Around 2.5 billion plastic-lined paper cups are used in Britain each year, but less than one in 400 are recycled, MPs on the environmental audit committee warned in a new report.
“Coffee cup producers and distributors have not taken action to rectify this and government has sat on its hands,” said committee chairwoman Mary Creagh, calling for a “revolution in recycling.”
The report proposed a 25 pence (0.28 euro, $0.34) “latte levy” on disposable coffee cups, saying the money raised could be used to improve recycling facilities.
Coffee cups are difficult to recycle, due to the plastic liner which makes them waterproof.
The MPs urged ministers to set a target that all such cups be recycled by 2023, and “if this target is not achieved, the government should ban disposable coffee cups.”
Several leading coffee shop chains in Britain, including the largest, Costa, offer discounts for customers who use their own re-usable cups.
Pret A Manger, which has 329 sandwich shops across the country, this week doubled its discount to 50p.
But Creagh warned that such discounts had found to be “ineffective” — unlike charges, noting the success of a recent levy on plastic bags in England, which reduced their use by 83 per cent in the first year.
Coffee chain Starbucks on Friday announced plans to introduce a 5p cup charge in around 20-25 of its shops in London that will go to environmental charities, saying that it too, had found discounts ineffective.
The three-month trial, beginning in February, will be a global first for the company, a spokeswoman said.
Starbucks said it has offered discounts for using re-usable cups since 1998, starting at 10p and rising to 50p for a few months in 2016.
“We found that this did not move the needle in the way we thought it might.
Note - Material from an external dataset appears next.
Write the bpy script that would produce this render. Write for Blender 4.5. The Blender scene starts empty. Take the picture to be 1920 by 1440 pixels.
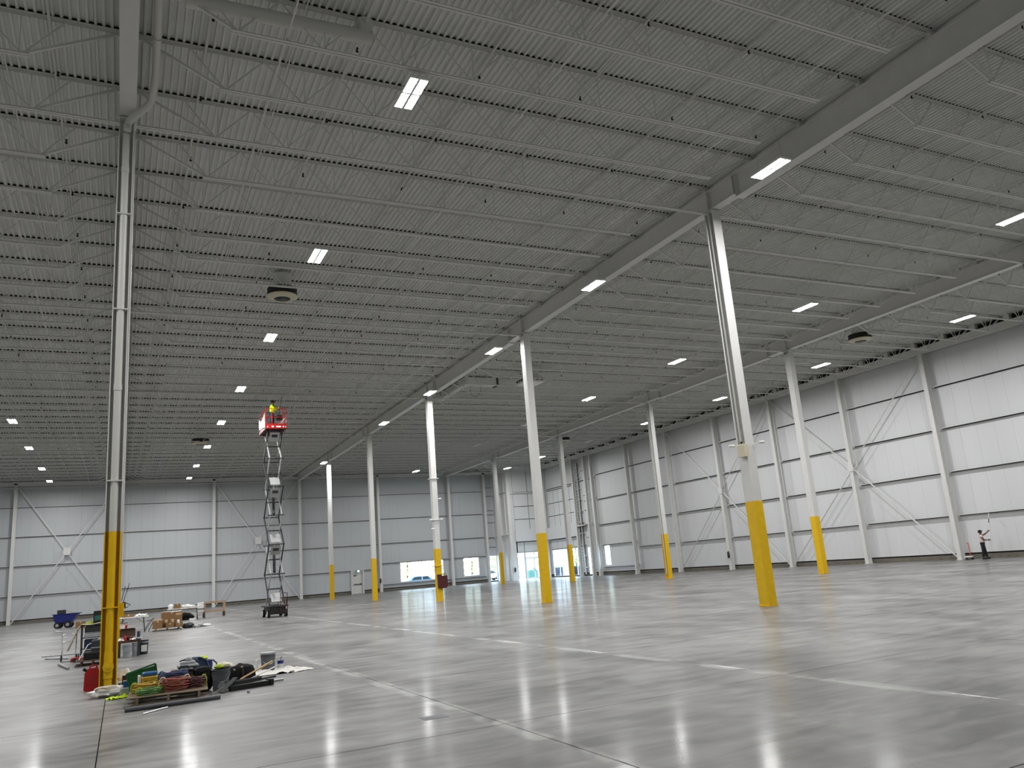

We now have 1.8 per cent of our customers using reusable cups,” it said in a statement.
In the trial, “we will be exploring the impact that a cup charge may have in changing behaviour in addition to the measures we, and the whole industry, are taking on cup recycling,” Starbucks said.
The chief executive of one of the biggest waste and recycling operations in the UK has said that while taxes on takeaway coffee cups may provide a helpful nudge to consumers to abandon a throw-away culture, they won’t bring about lasting change in isolation.
David Palmer-Jones, the boss of French company Suez’s recycling arm in Britain, said that to really move the needle on the issue proposals like the one unveiled by MPs on Friday need to form part of a “wider, joined-up reform that shifts the burden of responsibility for all forms of packaging content, recyclability and ultimately their collection, back to the producer.”
He said that although disposable coffee cups only represent a small fraction of the national annual tonnage of card and plastics waste, “they leave the worst taste reminder of how on-the-go consumption can result in needless waste of our precious natural resources.”
He said that for the so-called “latte levy” to be more than just “a light and frothy foam nod to reform” the UK needs to invest more in sustainable product design, use more recyclable materials and be better at “capturing” materials at the end of their life.
Suez recycling and recovery in the UK serves around 12 million people and handles around 10 million tonnes of waste each year.